The first thing I noticed was the branding that JVC has chosen for its players – ‘Alneo’. Speaking on a personal level I have to say that I’m really not sure about this word. It sounds more like something you’d suffer from than a desirable brand of MP3 players, but I tried not to let that prejudice me.

The XA-57 is a small bean-like player, buts it’s flatter and wider than Sony’s similar shaped players. If you're in the market for a flash player the obvious competitor is the iPod nano. At 17.5mm the JVC is much thicker, but at its longest edge it's only 73mm, compared to 90mm for the nano.


The player is made of plastic but pleasingly it felt good in the hand, - not too cheap or tacky.

The player charges via the USB cable and battery life is rated at 11 hours, less than the 14 hours of the nano. The battery isn’t replaceable.

The main appeal of the ‘Alneo’ really, is that it comes in multiple colours, some of which are quite funky. The one we were sent was a rather fetching red - hence the rather precise name of the XA-F57R. The player is also available with an S suffix – silver, a P suffix – pink, and an A suffix – Blue. No, I don’t get that last one either. You can get black and white as well.

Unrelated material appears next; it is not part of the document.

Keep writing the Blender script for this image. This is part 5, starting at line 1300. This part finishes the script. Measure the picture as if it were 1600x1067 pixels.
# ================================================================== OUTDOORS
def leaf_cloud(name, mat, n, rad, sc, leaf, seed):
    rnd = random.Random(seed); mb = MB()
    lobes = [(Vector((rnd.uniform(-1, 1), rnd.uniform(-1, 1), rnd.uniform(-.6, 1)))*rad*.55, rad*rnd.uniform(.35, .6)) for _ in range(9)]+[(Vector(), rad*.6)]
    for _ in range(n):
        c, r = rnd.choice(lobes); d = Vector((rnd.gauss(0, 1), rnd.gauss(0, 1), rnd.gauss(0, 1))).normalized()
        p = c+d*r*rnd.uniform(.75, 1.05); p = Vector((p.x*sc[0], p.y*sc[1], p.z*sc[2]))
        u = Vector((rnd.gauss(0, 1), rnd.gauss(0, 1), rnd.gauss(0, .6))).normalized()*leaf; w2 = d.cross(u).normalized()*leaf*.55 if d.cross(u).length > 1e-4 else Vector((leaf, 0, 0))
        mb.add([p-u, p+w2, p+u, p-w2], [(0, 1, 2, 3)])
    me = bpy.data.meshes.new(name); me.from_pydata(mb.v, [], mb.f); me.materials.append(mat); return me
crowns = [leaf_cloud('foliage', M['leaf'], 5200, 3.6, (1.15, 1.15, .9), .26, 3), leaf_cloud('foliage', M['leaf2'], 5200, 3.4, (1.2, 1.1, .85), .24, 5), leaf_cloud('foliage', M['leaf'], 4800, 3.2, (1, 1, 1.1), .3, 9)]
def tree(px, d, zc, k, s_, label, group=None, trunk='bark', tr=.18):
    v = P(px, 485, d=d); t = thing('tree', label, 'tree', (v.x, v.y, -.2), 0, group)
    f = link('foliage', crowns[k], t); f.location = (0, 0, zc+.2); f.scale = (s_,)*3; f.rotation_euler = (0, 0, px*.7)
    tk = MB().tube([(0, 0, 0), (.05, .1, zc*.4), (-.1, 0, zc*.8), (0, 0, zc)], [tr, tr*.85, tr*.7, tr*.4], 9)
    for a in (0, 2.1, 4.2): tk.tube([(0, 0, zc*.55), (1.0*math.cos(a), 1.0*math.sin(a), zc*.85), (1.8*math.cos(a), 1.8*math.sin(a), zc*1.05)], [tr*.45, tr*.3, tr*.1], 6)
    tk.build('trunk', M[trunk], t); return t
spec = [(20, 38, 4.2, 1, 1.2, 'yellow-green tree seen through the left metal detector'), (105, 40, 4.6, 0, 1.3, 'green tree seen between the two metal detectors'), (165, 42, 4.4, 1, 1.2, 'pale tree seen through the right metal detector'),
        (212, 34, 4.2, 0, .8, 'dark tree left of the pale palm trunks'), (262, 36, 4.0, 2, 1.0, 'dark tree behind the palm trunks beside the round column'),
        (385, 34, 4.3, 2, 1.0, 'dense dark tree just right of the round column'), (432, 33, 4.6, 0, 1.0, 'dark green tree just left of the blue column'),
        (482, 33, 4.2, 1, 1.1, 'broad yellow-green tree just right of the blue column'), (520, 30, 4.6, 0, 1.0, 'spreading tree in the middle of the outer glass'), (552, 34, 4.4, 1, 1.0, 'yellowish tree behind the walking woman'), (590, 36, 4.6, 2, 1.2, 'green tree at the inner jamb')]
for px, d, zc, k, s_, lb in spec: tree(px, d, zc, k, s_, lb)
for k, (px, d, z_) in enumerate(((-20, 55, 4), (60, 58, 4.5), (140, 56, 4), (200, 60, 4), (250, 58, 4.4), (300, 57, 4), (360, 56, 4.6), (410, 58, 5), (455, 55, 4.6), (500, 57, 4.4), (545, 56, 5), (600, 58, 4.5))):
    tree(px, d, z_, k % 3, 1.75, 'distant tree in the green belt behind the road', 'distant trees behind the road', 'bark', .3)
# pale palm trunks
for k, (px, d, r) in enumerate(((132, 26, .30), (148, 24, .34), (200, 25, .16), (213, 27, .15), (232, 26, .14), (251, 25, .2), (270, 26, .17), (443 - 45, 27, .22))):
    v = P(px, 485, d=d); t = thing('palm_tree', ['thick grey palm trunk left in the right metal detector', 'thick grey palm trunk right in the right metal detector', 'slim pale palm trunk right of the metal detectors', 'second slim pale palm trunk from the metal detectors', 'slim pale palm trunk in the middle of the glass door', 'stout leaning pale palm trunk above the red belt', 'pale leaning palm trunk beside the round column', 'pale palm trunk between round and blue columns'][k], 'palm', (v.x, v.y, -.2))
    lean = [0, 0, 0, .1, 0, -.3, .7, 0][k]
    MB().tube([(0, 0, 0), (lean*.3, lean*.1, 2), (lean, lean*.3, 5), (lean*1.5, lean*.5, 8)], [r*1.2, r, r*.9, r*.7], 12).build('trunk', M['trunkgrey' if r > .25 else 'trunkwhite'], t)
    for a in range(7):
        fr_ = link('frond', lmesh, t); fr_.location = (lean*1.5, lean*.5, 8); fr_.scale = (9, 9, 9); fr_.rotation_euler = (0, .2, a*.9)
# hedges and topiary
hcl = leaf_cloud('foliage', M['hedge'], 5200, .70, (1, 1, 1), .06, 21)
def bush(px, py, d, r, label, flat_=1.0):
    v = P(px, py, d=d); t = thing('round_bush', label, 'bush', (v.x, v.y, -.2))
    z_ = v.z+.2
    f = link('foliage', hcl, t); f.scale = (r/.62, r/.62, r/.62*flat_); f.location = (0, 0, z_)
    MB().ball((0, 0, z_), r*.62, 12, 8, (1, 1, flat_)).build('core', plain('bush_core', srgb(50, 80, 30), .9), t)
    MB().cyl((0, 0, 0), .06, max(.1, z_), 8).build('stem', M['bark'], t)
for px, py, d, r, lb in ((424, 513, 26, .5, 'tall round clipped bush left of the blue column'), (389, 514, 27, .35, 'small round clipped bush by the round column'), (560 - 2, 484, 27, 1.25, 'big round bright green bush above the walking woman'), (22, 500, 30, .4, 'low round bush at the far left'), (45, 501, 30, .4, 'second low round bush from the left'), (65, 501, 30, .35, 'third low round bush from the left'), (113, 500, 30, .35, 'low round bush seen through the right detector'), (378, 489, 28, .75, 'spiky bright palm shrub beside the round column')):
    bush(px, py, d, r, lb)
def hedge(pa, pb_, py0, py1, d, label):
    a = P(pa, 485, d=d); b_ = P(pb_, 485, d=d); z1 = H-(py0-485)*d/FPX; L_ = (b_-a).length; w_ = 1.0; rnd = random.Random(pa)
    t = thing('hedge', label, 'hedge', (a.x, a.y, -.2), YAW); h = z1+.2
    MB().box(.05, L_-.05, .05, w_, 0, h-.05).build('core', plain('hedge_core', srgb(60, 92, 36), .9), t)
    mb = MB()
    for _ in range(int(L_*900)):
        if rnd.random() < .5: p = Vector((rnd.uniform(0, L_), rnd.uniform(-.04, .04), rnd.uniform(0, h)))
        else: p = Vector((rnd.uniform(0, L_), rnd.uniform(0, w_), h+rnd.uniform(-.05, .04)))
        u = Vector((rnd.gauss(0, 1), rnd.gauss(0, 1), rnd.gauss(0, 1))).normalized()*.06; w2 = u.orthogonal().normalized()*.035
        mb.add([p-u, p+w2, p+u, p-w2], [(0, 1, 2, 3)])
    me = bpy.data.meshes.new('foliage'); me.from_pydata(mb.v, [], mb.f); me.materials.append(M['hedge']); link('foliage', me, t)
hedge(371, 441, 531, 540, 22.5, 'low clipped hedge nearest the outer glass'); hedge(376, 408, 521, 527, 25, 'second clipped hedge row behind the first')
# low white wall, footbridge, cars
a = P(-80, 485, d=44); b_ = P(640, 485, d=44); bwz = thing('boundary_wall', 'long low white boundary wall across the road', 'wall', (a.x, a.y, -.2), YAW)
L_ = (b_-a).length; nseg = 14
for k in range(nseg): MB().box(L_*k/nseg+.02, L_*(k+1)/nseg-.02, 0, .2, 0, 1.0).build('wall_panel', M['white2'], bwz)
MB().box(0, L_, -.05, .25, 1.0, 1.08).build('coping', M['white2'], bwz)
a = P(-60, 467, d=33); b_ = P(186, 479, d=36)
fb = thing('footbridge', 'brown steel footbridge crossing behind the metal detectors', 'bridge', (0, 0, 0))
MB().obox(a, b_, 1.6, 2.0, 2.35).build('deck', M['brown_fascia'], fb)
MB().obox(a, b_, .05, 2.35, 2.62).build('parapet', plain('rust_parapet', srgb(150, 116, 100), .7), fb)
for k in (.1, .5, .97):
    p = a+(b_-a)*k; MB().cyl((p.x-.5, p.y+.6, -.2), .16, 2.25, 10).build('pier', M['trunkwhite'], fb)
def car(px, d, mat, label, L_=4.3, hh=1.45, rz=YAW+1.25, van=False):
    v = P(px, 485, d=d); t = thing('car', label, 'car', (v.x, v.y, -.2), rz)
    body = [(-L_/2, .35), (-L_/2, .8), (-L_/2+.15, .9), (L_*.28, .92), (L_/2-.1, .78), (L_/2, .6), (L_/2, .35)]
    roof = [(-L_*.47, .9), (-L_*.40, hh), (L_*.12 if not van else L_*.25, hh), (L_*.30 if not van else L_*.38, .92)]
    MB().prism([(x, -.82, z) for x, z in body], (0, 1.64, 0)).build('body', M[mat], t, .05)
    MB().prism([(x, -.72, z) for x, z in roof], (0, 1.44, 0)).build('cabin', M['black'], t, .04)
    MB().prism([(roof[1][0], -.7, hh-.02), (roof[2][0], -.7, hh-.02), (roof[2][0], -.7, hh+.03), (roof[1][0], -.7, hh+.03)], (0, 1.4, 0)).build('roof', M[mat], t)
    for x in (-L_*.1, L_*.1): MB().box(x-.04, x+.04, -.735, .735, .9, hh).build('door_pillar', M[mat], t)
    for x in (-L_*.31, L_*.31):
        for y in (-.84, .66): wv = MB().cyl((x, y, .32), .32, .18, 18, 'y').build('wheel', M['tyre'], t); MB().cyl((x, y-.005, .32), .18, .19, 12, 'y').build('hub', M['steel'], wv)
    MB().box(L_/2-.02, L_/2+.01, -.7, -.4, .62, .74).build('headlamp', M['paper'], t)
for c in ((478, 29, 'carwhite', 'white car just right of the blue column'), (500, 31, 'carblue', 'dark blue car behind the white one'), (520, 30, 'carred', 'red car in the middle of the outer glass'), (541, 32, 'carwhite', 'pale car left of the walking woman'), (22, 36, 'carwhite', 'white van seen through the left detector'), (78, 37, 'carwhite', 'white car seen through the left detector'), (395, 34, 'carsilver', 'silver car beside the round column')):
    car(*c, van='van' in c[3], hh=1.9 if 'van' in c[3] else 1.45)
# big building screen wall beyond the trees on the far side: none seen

The 57 range all have 512MB of memory, which is bottom-end these days. You can get the same player in the same colours but with 1GB of flash memory and these are called the XA-F107E.

For those that don’t like music managers, this JVC will appeal. You just plug it in to Windows XP via USB and it’ll just pop-up as a drive letter. (Windows 98 drives are supplied. Is anyone still using this?). You then just drag and drop onto it, either loosely or via folders. This means that you can just use it as generic storage. However, you need to use a USB cable with mini-USB at the player end, so it’s no real replacement for a USB key.

When copying files over I have to say that I was shocked by the speed of the file transfer, or rather lack of it. The first time it took me three minutes just to transfer 111MBs. That’s 0.62MBs per second, which isn’t even close to USB 1.0 speeds. I was using a USB hub so I tried again with a direct connection but still only got 0.65MB/s. If you ever want to transfer tracks in a hurry, you’ll find yourself swearing at this sluggish little player.